On Sunday, Mark Cavendish, the legendary Tour de France road sprinter, spoke almost casually about what he’d broken over the years. “Separated my shoulders and (fractured) a few ribs. Don’t know how many.”

This, Cavendish continued, “is our job to suffer like that”. It’s as if they’ve signed a contract with themselves: Want to win, have to hurt. “What you get at the end of it,” he says, “the rewards you get, outweighs it, so it’s worth it. You get the suffering, you get the lows, you also get the incredible highs.” The cause is worth the discomfort.

Eventually, as Emily Ortega, head, psychology programme, Singapore University of Social Sciences, says, “athletes learn to normalise pain.
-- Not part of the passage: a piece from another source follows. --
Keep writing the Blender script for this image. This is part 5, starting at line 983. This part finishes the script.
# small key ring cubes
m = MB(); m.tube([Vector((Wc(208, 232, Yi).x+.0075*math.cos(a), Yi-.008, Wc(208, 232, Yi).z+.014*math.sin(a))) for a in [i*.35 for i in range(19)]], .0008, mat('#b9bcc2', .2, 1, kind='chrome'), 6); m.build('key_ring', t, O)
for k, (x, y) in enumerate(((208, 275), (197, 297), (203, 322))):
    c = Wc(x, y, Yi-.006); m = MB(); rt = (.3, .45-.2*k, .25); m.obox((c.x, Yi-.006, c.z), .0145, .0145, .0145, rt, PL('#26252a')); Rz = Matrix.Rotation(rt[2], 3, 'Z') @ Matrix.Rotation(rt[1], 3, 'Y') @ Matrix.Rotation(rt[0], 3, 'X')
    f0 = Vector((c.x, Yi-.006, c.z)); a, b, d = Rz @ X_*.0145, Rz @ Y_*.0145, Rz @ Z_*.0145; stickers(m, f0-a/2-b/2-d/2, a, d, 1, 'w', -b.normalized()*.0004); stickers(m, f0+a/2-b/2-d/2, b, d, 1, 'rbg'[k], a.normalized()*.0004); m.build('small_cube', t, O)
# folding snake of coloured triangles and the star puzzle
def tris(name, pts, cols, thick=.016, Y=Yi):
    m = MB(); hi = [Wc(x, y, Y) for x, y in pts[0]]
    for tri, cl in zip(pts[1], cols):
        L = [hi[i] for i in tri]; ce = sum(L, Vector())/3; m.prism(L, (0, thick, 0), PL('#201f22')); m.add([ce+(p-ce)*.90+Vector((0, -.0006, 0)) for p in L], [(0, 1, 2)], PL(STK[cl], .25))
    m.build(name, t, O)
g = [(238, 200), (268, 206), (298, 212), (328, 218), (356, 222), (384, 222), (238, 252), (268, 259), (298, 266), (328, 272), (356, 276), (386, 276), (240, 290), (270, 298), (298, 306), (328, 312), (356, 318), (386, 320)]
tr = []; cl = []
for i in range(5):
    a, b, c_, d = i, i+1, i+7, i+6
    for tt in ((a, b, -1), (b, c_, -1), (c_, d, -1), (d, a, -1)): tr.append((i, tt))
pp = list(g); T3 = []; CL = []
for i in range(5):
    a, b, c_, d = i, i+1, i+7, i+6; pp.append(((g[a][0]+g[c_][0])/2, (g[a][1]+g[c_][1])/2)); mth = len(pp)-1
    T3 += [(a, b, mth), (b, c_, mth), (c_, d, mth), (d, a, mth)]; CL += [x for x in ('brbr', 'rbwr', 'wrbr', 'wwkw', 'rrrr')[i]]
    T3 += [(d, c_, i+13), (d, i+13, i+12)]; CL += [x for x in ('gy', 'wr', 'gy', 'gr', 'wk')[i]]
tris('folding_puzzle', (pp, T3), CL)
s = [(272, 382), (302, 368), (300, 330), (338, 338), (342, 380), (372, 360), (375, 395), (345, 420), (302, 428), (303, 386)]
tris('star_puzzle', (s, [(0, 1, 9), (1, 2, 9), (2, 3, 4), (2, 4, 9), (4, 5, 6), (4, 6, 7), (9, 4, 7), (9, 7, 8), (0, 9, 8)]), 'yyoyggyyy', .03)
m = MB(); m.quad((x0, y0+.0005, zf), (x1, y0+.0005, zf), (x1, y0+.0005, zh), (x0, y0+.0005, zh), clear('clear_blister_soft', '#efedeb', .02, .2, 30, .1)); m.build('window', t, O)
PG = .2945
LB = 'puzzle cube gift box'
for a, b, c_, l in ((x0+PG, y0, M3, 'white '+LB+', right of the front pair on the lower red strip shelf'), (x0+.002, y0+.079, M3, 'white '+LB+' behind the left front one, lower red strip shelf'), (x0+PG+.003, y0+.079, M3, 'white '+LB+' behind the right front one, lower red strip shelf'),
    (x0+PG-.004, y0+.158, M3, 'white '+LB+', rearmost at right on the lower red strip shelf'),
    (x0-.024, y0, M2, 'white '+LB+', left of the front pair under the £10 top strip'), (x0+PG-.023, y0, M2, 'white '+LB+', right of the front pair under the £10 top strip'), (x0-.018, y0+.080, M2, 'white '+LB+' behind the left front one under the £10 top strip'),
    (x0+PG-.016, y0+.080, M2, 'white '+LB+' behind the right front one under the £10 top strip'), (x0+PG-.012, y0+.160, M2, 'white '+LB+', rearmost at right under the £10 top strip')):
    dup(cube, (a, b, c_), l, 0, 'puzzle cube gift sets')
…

Being able to tolerate pain allows them to push harder and so they test and push their pain tolerance limits in training and competitions.”

Pain has degrees and types and athletes are always listening to their bodies. Hurting – sliding into the gravel – isn’t fun, but the other pain, of effort, is almost a craving. To find the limit, there must be payment.

Vingegaard told me on Saturday that the lungs hurt, so do the legs, but it’s what he subsequently said which reveals great athletes. “Actually, at one point you start to enjoy the pain. I mean, of course you don’t enjoy it while being in it. But anyway, you still enjoy it.

“Like for me, if I had a break of two weeks and I didn’t touch my bike, I start to miss the feeling of the pain in my legs. It sounds strange, but it’s just like it’s a different kind of feeling than when you hurt yourself.”

Always we talk of skill in sport, of topspin forehands and curling free kicks, of corners taken fast on cycles and fast-ducking boxers, of sixes hit deep into the stands and badminton drops which fall over the net like a sigh.

Hand-eye skills are delicious and yet it is often what we cannot see which is where the challenge of sport lies. The willingness to shrug off adversity, every training day, every competition ride. Victory lies in detail but also in the unvarnished truth of effort.

In the Netflix series, Palmiero-Winters, who cries because her cramps are so severe, says “pain is my playground”. So it is for cyclists. Their world aches, yet they endure. Their bodies are tuned, but it’s their minds which carry them forward. The road to masterpieces, they know, is lined with misery.